Drums slowly enter after a minute or so, Jerry tries some distortion, organ warbles around. After two minutes in, they riff toward a potential verse, but it sort of takes its time.
And it’s verse 2, four days later! At 2:40 into the track, a nice quiet version of the verse lines, Jerry doesn’t sound raspy, but very soft. To the refrain raggedly, Vince’s pitch bend after and before the outro riff. They move into a relatively stronger version of the groove with some nice lead guitar. Bob does some wailing swells, and they eddy out at one point, drums keep chugging away quietly. Jerry catches another eddy of ascending notes at 5:15, then over into the stream again, slight alterations to the mode. Weird chromatic keys move in in minute 6 and it starts to get more frenetic, distorted guitars, Jerry goes to a tremolo and then they start All Along the Watchtower.
Sort of a nice mellow, very low version of the Dark Star part of all this, but short and sweet
pbuzby writes:
ReplyDelete"Listening to that 12/16 version, at best Vince reminds me of T.C., doing his own noodling under Jerry. The "whiny" sound reminds me of the "Strawberry Fields Forever" mellotron flute but not quite making it.

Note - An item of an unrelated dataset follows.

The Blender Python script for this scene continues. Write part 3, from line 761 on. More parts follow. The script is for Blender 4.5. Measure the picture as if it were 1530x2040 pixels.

It seems like whenever Jerry used that fuzz tone in this era it was at a lower volume than his clean one, so it doesn't have much power (at least in the SBDs). Not sure why."
bzfgt replies: "Absolutely true, it used to drive me crazy. He'd kick it on for really "big" moments, but suddenly it was quieter and you couldn't make out all the notes! It seems like there are exceptions (versions of Morning Dew or Watchtower, for instance, where for whatever reason he was loud enough) -- but on a lot of them it recesses the guitar."